Hey, all: In my effort to be better at keeping up with the blogs I read regularly, I've added a new "what I'm reading" to my sidebar. This is mainly for my own benefit, but I invite you to peruse at your leisure. It's about 80% academic blogs (with a high medievalist content), but there are a few other friends and sundries thrown in.

And a bleg to Another Damned Medievalist: I've been trying to include a link to your blog, but it doesn't seem to take. If you know why, and want to contact me, let me know.

EDIT: Hmmm.... some confusion, it appears. "Unassigned reading" is the paper book I'm reading (and apparently have been for months); the new feature, "What I'm reading", is further down, and lets me know when one of the blogs I regularly check in on has been updated.

Thursday, June 12, 2008

To all y'all headed to the Berks this weekend:

WHOO-HOO!

Medievalists represent!**



**Okay, and the rest of you non-medievalists going to the Berks have fun, too. Notorious would like to be there, and hereby pledges to get off her butt and answer the CFP the next time it comes around.

Tuesday, June 10, 2008

I just did some calculations

...and it's entirely possible that I can finish a draft of all the substantive chapters by the end of this weekend.

The thought has me salivating.

Monday, June 9, 2008

Well, this is no big surprise.

36

As a 1930s wife, I am
Poor

Take the test!




On the other hand:

71

As a 1930s husband, I am
Superior

Take the test!



(I would have scored higher on the second one if I provided ID with a better allowance or more labor-saving household devices.)

Hmmm...

Saturday, June 7, 2008

Dry as dust

The current section I'm writing, that is.

You know, it occurs to me that I've complained about most of my chapters. But in the end, they're fine. But here I'm writing a section on (spoiler alert!) jurisdiction and procedural law. For the argument I'm making, I think it needs to be in there. The problem is that, for reasons that I won't go into, I know too damned much about this topic. Canon law? Check. Ius commune? Check. The decretals of Innocent III that were the foundation for the high medieval procedure known as inquisitio? Darn tootin' I know that.

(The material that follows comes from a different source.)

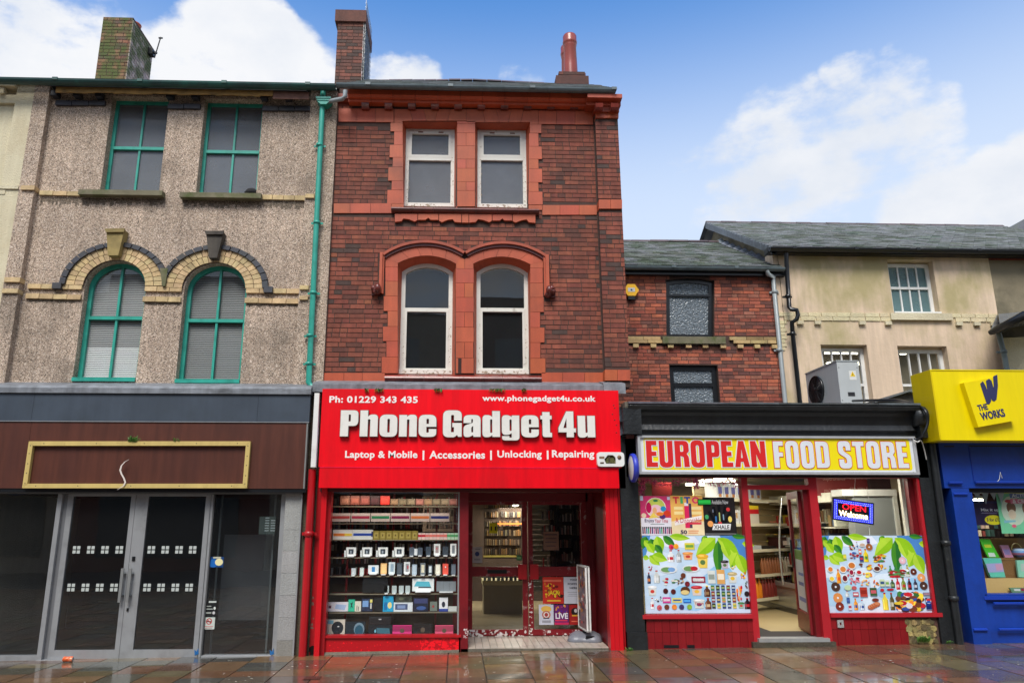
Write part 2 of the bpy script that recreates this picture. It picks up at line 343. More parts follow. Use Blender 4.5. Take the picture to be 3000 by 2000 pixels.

The problem is that I can't seem to shut up about this stuff. I know a gazillion little details, and this part of my brain refuses to generalize, for fear of being called out. So this incredibly dry section is up to 4,000 words, including footnotes. And I can't have eight pages of dry, boring shit in my first chapter (already not exactly the attention-grabber that the later chapters are). So, I haven't posted these 4,000 words in my count, but am instead going to force myself to chop this section down to 2,500 words. That will be five in-print pages, by my reckoning, which will probably still be three pages too long for some people, but them's the breaks.

This slash-and-burn is my goal for the next two days. I'll check in Monday night and let you know how it goes.

(Oh, and also? Visit to the Lady Doctor on Monday. Life just keeps getting better and better.)

Friday, June 6, 2008

The View from Inside the Bubble


Last weekend, I accompanied Interesting Development to his college reunion at a selective liberal arts college located in the middle of nowhere.

You have to understand something about ID's relationship to his alma mater: he loves this place. So I was excited to visit the place that had made such an impression on him. I thought I was more or less prepared, because I'd attended a SLAC myself – albeit an urban one, and as a sophomore-year transfer student.

Then we got there, and I experienced some pretty severe culture shock. Sure, it was superficially similar: Student population of under 2000; small classes; emphasis on academic excellence; all that. But this was different. For one thing, the place is located in a "town" of 1900 (that's including the students, mind you). It's a residential college, both by design, and because the college is the town (and the next nearest tiny hamlet is a ten-minute drive away), which means that if you're a student there, you live on campus for four years. You have a sandwich or a coffee at one of the three restaurants in town (a coffee shop with a small breakfast/lunch menu, a brew pub/restaurant, a deli). You buy beer and munchies at the local market, which is really a convenience store on steroids. No need for real groceries, because you take all your meals in the dining hall. You don't worry about juggling work and class schedules, because the only work to be had in town is at one of the aforementioned three restaurants, or work-study. Your life, in other words, is the college. Everyone knows the canonical college songs, and sings them.

It would be easy to make fun of the insularity of the place. But here's the thing (and this is very hard for someone with a longstanding and resolutely lower-middle-class identity to admit): I liked it there. I liked the ivory-tower-ness of it all. I liked the collegiate gothic buildings and the prettiness of the campus. I liked the idea of the centrality of the college to students' lives (as opposed to my own experience, where my job and my off-campus life were important counterweights, and to the experience of my own urban-commuter-uni students, for whom the university is the periphery of their lives, rather than the core). God help me, I even liked the college songs (well, not the songs themselves so much as the idea of them). This, to me, was like a dream of college, rather than anything I had ever seen in action.

It was a bubble, for sure. But after spending 72 hours there, I have to admit that the view from inside the bubble is pretty nice.